Friends, this is a cosmic battle between good and evil. And evil is defeated; death is swallowed up in victory. Thanks be to God! And every Sunday is Easter Sunday. The empty cross is a reminder to us of this victory. It is appropriate that we display the cross in our worship as a reminder to us that the empty cross is a visible symbol to us not only of the crucifixion but of the resurrection. "The cross was (and is) a window in time allowing us to see the suffering which is eternally in the heart of God." (Barclay, Acts p. 27)
Friends are always kidding me about forever asking (in the pulpit and out): Get the point?

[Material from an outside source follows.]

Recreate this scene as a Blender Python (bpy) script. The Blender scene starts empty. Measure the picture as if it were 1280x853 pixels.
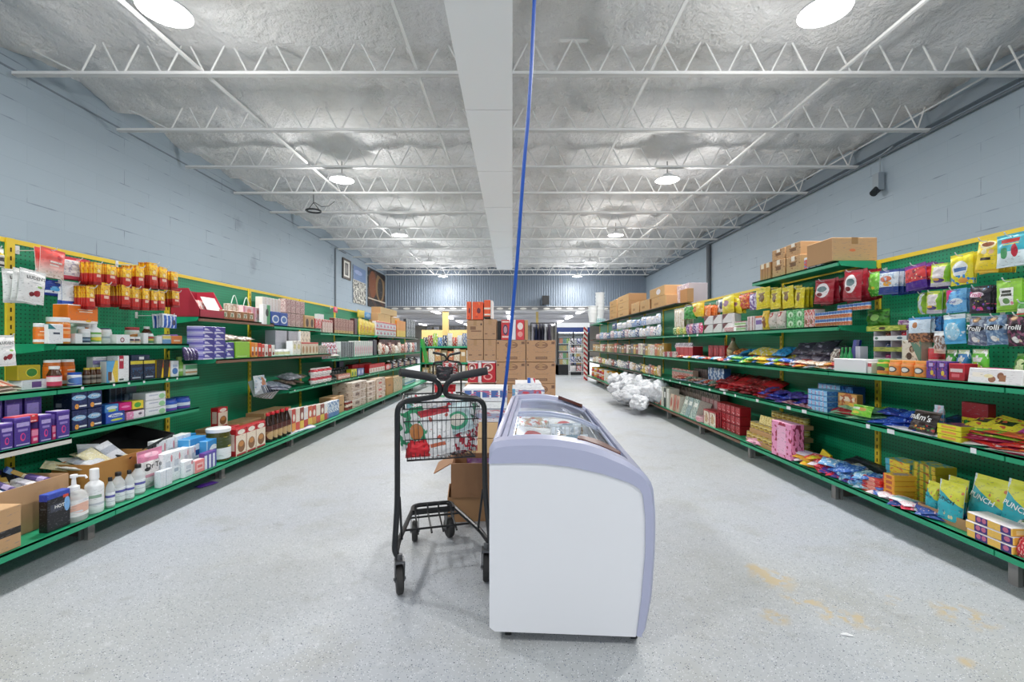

First, let me say, it is an old habit, learned from Dr. Joe Gluck, a Baptist minister, who was Dean of Men at West Virginia University and the pastor of the Forks of Cheat Baptist church near the university. Joe was a talker, smoked a crook necked pipe, and was always punctuating his impromptu remarks with the question: Get the point? He was a talker and always had something significant to say. He never talked just to hear himself talk but he wanted to share the wisdom that the Lord and the University had taught him about life and about living.
Second, I too, am anxious for you to get the main gist of what the Scripture lesson each Sunday has to say. I don’t much care if you remember any pearls of wisdom I may happen upon from time to time, but I am serious for you to know what the word of God has to say. I would like to overemphasize that fact, for your lives depend on that. And the Scripture is very clear about my task of rightly dividing the word of truth. It says: Woe unto you, Tom Miller, if you preach not the gospel! (I Cor 9:16).
The point, my friends, today and every Sabbath Sunday, is that without the resurrection of Jesus, there is no message. There is no good news and we are without hope in the world, and we of all people are to be pitied. Get the point?
CONCLUSION:
In the Orthodox Christian Church, a church in which Yvonne’s father grew up in Greece, they celebrated Easter last week. In that tradition and as an affirmation of our Easter faith on this Third Sunday of Easter, let us stand and greet each other in the Lord with the Orthodox Christian greeting. They say it is Greek, but we can use English: One says: Christ is risen! And the one greeted answers: Christ is risen indeed! Exchange that greeting among yourselves enough until you think you, and they, have gotten the point! Christ is risen!
A Sermon preached at the Georgetown Presbyterian Church, Georgetown, SC, on the Third Sunday of Easter, April 10, 2005, by the Rev. Dr. E. Thomas Miller, Interim Pastor.